C’est avec beaucoup de joie, je dois l’avouer, que je porte ici à votre attention un album mettant en vedette l’Orchestre symphonique de Terre-Neuve. Les enregistrements de cet ensemble, et de n’importe quoi ou presque provenant de cette province, sont plutôt rares. Raison de plus de parler de celui-ci car on y trouve quelques plages de belle qualité.
Quatre des cinq œuvres au programme sont canadiennes. Angmalukissa est un mot qui signifie ‘’rond’’ ou ‘’cercle’’ en inuktitut. Il s’agit d’un cycle de quatre chansons qui évoquent différentes itérations de cercles : ondulations dans l’eau, cercles concentriques à l’intérieur d’un arbre, ondes circulaires sonores, structure en spirale d’un igloo. La compositrice Deantha Edmunds, également soprano (et première chanteuse classique inuk), crée des atmosphères placides et méditatives dans une écriture tonale où les cordes servent de coussin généreux pour la voix (elle-même). Son vibrato plutôt épanché en rebutera peut-être quelques-uns, mais elle sait transmettre la tendresse et la poésie inhérentes aux textes. Edmunds a remporté plusieurs prix à Terre-Neuve et Labrador et a chanté, entre autres, devant le Pape François en 2022 lors de la cérémonie où ce dernier a officiellement demandé pardon au nom de l’Église pour les torts faits aux Inuits par les pensionnats.
Le Québécois Serge Arcuri, décédé le 27 juin dernier, est bellement représenté par Épisodes pour violon et petit orchestre, une partition envoûtante qui reprend la structure du concerto grosso baroque tout en lui insufflant une tension dramatique moderne. Belle lecture de Mark Fewer au violon, qui dirige aussi l’orchestre.
Robert Carli est plutôt connu pour son travail à la télévision et au cinéma, mais il s’adonne également à la chose musicale contemporaine, genre concert. Il a écrit B-A-C-H une suite en quatre mouvements, dont chacun, de toute évidence, est basé tonalement sur la lettre correspondante du nom du célèbre compositeur. Seul le 3e mouvement (C) est joué ici. En plus de la référence tonale (mais traitée de façon élargie), Carli malaxe des éléments thématiques tirés des Concertos brandebourgeois de Bach. Fewer est encore le soliste pour une partition tout en douceur, sorte d’élégie introspective où le violon plane délicatement au-dessus d’un orchestre presque immobile, impassible. Très joli.

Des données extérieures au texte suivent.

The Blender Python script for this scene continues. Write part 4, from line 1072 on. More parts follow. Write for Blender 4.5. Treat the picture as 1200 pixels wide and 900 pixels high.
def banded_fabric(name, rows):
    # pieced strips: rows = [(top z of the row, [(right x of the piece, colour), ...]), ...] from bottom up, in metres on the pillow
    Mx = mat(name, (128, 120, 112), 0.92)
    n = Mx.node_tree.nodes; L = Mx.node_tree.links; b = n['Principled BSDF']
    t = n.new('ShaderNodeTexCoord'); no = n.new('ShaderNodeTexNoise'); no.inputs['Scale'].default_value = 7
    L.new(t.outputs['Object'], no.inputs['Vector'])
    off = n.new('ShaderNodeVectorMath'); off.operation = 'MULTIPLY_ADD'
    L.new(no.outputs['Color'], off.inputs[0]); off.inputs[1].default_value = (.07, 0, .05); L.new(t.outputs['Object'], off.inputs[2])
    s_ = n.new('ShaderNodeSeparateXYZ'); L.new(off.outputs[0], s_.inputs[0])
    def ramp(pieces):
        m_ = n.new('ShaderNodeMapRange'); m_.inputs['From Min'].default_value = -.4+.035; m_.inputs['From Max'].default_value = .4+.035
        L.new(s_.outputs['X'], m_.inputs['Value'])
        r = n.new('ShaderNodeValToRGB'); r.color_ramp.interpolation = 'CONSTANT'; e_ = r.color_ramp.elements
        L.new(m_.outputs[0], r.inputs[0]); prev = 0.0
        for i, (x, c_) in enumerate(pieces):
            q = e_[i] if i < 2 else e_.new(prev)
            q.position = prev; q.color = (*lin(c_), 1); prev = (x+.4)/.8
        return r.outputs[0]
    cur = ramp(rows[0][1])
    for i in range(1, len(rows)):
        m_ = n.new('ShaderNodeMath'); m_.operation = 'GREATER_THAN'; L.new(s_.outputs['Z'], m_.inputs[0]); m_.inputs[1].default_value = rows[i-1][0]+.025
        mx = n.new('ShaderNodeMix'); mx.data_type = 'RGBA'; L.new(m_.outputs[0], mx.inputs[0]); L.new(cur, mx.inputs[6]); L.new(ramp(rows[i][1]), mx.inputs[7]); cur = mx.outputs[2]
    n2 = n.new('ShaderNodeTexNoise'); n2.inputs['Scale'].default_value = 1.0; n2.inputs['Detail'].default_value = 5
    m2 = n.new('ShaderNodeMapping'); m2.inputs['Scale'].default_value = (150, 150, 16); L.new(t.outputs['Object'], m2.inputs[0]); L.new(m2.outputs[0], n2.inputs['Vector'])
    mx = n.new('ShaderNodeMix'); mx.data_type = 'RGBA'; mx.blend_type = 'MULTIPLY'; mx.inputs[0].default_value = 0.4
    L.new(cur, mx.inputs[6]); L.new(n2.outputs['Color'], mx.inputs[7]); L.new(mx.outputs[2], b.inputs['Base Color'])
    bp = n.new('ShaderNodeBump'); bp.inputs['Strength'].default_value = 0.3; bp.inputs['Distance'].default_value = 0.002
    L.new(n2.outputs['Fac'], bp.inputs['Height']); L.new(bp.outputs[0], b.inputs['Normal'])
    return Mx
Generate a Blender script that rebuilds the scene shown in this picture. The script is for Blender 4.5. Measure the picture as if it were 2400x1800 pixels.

Matt Brubeck est Étasunien, plus jeune fils de Dave. Le jazzy The Simple Life est joué dans un arrangement d’Andrew Downing par Fewer, qui swingue doucement sur les cordes de l’orchestre. Un agréable et raffiné changement d’atmosphère par rapport au reste du programme.
Jaroslaw Kapuściński est un Polonais qui a vécu et travaillé un temps à Montréal et composé la pièce-titre de l’album, Alikeness, en 2015 pour le St Lawrence Quartet et la percussionniste Aiyun Huang. Celle-ci reprend du service dans cet arrangement étoffé, signé Yoshiaki Onishi, pour orchestre à cordes. Alikeness est inspiré de la série de papiers dècoupés intitulée Jazz d’ Henri Matisse. Bien que le titre le laisse penser, très peu d’inflexions véritablement jazz ne transparaissent dans la musique. Il s’agit plutôt d’un jeu de contrastes très délicat entre les percussions de Huang et les cordes. Évocatrice de décors tour à tour mystérieux, inquiétants, amusants ou méditatifs, la partition mérite l’attention des mélomanes. Encore une fois, le jeu des cordes du Newfoundland Symphony Orchestra Sinfonia est de très bonne tenue, dans un répertoire généralement peu exigeant question technique. Qu’à cela ne tienne, un enregistrement bienvenu dans le panorama de la musique canadienne d’aujourd’hui.
Bravo au label Leaf pour oser ce genre de projet.